C’est par une conférence sur la philosophie africaine que la maison de culture Douta Seck a ouvert son cycle de « Grandes conférences ». La première leçon a été servie par le Professeur Mamoussé Diagne dans l’enceinte de l’institution, elle a eu lieu avant-hier mercredi. Au cours de la conférence le professeur est revenu sur la problématique de l’oralité et le savoir africain.
Le professeur de philosophie Mamoussé Diagne a fait cette déclaration au cour d’une conférence sur la philosophie africaine. Cette conférence qui s’est tenue à la maison de la culture Douta Seck, entre dans le cadre du cycle des grandes conférences organisées par l’institution. Devant un public composé en majorité de candidats au baccalauréat, l’agrégé de philosophie est revenu sur le débat longtemps entretenu sur l’existence ou non d’une philosophie africaine.

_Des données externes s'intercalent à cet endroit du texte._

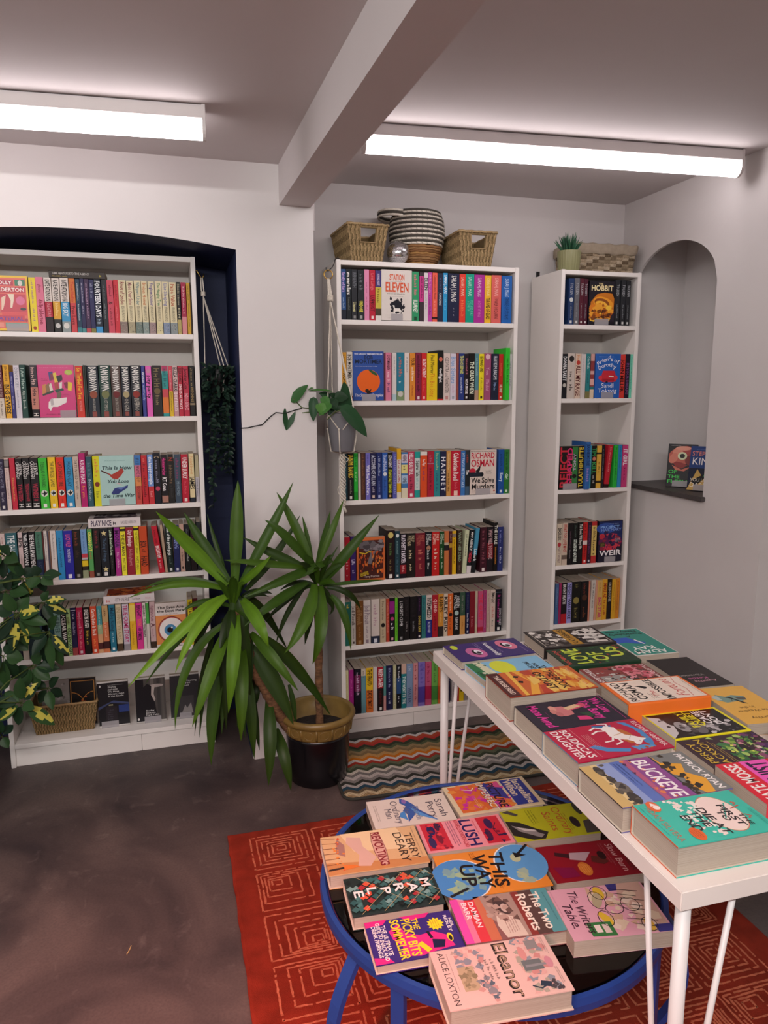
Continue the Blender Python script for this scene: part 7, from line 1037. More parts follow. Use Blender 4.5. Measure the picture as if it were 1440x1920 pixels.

C’est dans cette perspective que le professeur répondant à une question a fait savoir que l’oralité est un obstacle à la philosophie et à la science. Argumentant son opinion le professeur convoque les limites de l’oralité par rapport à l’écriture. « L’oral exerce une contrainte sur la mémoire dans la mesure où celle-ci n’a pas une capacité indéfinie de stockage , elle est également liée à la contrainte de la chaîne parlée qui exige l’existence physique d’un locuteur, ce qui n’est pas nécessaire pour l’écriture ».
Poursuivant son argumentaire le philosophe relève un autre obstacle de taille, il s’agit du caractère sacré de l’oralité « les contenus les plus précieux de l’oralité se trouvent dans la sphère du sacré , dans la sphère de l’initiation où , il n’y a pas de débat de contradictoire, de débat critique. ..
Le sacré ce n’est pas savoir on y croit ce n’est pas discuter ni débattre. C’est donc une limite que même le grand Cheikh Anta Diop a reconnu le caractère sacré du savoir comme un obstacle épistémologique de taille. » C’est pourquoi poursuit le conférencier l’écriture dans toutes les grandes sociétés constitue un grand saut car elle a permis une démocratisation du savoir.
Toutefois Mamoussé Diagne n’en reconnaît pas moins l’existence d’une philosophie africaine. Celle là qui n’est pas la philosophie des éthnophilosophes mais plutôt celle que lui et ses contemporains sont entrain d’écrire et de pratiquer comme le disaient Paulin Hountondji. « Ce n’est pas une philosophie qui existerait depuis longtemps, formulée par les ancêtres et qui dispenserait les philosophes actuels de philosopher » a dit le conférencier . Les sagesses africaines, contes et autres proverbes ne constituent pas une philosophie, car pour le philosophe ces formes de penser ce sont pas l’apanage de l’Afrique, elles ont existé ailleurs.
Pour Mamoussé Diagne le débat sur l’existence ou non de la philosophie africaine est aujourd’hui dépassé, car posé autour d’une question mal conçue, c’est une « diallèle » une question circulaire entre éthnophilosophes et anti éthnophilosophes. Le combat qui vaille aujourd’hui c’est celui de la relecture de ce corpus de savoirs et de sagesse traditionnels non pas pour la réécrire mais pour en tirer ce qu’ils peuvent encore nous offrir dans notre société d’aujourd’hui. Le philosophe se dit convaincu « de la possibilité de se nourrir encore de la pensée d’un Kocc barma ou d’un Madiakhaté Kala ». Il propose de revenir sur le savoir, de le critiquer pour en tirer ce qui peut nous permettre d’aller de l’avant.
Quand les peuples revisitent leur histoire ce n’est jamais pour la rééditer mais plutôt pour une toilette du souvenir c’est-à-dire pour en élaguer les facteurs traumatisants et n’ en retenir que les éléments dynamiques et les insérer dans leurs projets actuels » conclut le conférencier.